━━ Information supplied
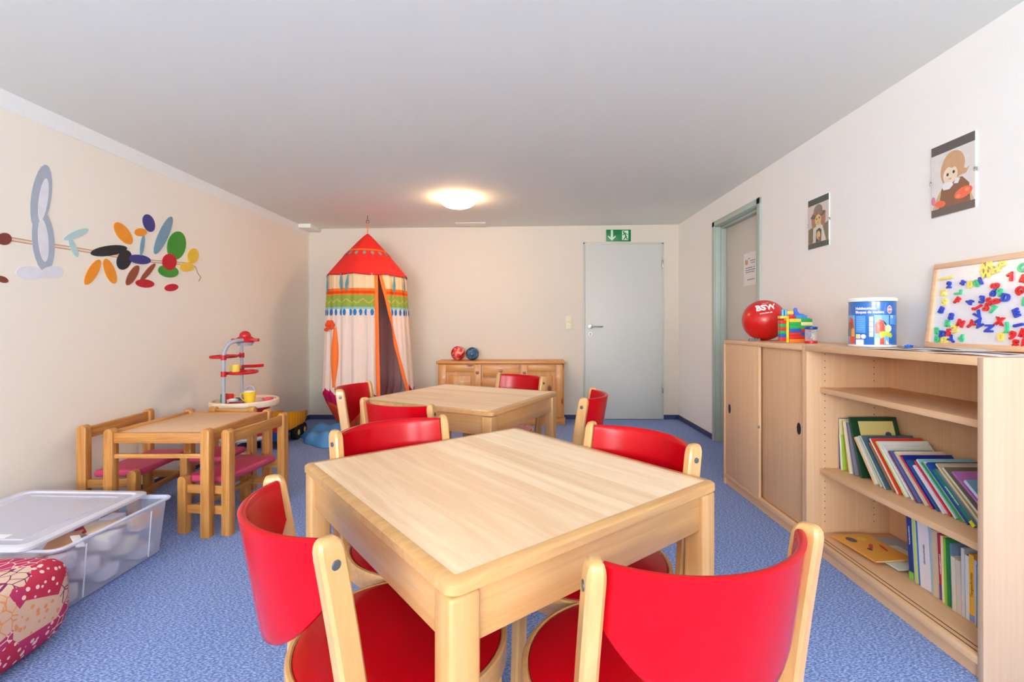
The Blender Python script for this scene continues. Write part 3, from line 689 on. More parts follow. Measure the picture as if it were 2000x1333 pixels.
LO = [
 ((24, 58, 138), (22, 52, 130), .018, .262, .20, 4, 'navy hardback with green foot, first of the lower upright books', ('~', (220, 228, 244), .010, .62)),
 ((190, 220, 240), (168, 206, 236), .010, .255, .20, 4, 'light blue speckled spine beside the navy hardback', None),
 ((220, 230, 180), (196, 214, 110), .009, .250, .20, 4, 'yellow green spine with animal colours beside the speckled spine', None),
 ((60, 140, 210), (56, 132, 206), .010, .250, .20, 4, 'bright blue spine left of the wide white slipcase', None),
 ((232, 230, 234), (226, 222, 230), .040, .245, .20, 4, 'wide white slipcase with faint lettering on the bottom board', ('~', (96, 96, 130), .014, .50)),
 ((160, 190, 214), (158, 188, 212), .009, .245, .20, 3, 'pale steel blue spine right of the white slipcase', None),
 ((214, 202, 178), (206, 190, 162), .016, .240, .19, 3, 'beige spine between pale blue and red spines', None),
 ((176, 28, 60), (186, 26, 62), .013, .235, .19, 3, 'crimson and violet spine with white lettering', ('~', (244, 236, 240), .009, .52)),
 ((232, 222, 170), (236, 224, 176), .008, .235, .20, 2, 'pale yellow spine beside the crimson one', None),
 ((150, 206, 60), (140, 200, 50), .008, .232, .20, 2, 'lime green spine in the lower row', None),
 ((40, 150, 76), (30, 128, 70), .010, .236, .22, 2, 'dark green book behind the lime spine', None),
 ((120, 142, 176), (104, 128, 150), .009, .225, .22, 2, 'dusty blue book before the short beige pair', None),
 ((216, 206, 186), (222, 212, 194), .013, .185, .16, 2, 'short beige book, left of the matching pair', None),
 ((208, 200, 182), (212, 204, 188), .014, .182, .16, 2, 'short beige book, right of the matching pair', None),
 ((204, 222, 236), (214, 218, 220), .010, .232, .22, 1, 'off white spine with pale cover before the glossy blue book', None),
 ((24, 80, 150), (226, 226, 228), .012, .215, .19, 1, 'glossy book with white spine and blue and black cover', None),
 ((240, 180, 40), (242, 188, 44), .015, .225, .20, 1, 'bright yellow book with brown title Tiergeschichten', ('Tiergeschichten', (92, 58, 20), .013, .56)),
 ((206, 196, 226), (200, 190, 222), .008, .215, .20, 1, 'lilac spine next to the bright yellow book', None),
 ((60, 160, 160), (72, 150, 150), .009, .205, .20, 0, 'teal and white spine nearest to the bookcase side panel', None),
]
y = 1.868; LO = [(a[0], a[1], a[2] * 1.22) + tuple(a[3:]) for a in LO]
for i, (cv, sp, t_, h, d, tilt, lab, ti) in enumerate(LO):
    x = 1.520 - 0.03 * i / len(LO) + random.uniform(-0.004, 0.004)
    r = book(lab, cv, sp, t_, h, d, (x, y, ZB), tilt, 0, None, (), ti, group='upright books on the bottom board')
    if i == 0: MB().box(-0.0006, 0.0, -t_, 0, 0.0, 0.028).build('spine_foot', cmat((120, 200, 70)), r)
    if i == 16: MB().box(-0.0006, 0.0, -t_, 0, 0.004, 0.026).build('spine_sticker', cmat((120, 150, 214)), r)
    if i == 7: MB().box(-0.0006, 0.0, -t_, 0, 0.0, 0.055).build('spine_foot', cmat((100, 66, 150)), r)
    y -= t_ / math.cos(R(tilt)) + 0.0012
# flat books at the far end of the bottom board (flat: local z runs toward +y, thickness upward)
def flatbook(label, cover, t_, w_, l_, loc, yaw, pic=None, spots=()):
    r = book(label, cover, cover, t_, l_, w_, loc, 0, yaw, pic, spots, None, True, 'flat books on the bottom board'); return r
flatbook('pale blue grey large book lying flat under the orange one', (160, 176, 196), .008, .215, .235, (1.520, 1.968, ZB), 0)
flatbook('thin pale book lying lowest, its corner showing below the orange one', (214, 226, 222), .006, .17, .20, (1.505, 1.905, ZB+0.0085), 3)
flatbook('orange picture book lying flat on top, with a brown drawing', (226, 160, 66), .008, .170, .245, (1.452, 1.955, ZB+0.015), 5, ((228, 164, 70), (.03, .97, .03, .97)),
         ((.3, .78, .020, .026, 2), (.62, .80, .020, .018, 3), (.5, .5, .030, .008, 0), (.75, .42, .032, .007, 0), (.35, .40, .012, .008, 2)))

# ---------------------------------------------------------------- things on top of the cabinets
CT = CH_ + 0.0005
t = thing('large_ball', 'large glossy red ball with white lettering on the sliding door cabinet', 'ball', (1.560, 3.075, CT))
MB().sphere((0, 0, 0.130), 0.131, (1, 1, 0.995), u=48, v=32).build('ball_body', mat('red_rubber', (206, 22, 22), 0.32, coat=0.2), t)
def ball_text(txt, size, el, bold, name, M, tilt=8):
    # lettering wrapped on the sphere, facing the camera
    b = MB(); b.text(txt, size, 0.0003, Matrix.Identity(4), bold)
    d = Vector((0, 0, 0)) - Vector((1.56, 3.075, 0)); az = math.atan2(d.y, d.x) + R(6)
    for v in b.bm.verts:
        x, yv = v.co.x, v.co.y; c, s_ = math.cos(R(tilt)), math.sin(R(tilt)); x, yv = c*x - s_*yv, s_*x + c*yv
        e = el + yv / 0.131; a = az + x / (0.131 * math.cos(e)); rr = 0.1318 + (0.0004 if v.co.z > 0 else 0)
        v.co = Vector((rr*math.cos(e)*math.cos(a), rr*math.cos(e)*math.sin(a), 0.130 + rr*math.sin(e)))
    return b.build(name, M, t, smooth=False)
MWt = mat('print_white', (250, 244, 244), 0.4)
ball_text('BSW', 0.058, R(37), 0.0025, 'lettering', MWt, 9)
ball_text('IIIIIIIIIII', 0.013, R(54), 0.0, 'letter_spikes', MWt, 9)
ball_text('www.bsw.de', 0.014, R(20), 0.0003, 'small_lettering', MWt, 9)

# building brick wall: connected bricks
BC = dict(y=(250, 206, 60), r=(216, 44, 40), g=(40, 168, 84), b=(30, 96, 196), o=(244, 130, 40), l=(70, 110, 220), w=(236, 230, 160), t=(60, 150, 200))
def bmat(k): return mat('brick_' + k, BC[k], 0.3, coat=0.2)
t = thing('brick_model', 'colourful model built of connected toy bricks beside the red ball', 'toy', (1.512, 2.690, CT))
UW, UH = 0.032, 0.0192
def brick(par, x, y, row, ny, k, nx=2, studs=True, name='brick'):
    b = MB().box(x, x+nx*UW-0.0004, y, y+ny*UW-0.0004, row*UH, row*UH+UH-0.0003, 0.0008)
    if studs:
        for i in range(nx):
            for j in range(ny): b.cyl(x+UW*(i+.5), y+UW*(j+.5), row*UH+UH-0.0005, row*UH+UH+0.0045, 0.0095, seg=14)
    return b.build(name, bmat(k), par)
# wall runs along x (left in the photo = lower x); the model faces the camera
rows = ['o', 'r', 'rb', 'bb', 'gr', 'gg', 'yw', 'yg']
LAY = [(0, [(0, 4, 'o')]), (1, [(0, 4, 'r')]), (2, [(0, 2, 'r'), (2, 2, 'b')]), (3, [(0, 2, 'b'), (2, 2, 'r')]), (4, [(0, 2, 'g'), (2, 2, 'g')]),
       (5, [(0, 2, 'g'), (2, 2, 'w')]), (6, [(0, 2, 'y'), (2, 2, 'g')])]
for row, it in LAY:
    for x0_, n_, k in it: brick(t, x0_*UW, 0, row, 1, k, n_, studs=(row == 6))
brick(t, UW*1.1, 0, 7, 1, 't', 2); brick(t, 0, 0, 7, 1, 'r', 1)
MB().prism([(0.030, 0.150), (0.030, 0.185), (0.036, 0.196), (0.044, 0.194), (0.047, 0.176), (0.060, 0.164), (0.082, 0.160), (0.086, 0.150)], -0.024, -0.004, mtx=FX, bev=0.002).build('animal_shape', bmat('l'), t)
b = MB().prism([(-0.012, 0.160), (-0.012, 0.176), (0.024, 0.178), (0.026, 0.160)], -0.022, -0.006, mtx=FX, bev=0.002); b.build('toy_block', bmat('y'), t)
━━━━
* Set problem *
Scan the material above. Copy each line that holds the word "picture".

* Output for this exercise *
The Blender Python script for this scene continues. Write part 3, from line 689 on. More parts follow. Measure the picture as if it were 2000x1333 pixels.
flatbook('orange picture book lying flat on top, with a brown drawing', (226, 160, 66), .008, .170, .245, (1.452, 1.955, ZB+0.015), 5, ((228, 164, 70), (.03, .97, .03, .97)),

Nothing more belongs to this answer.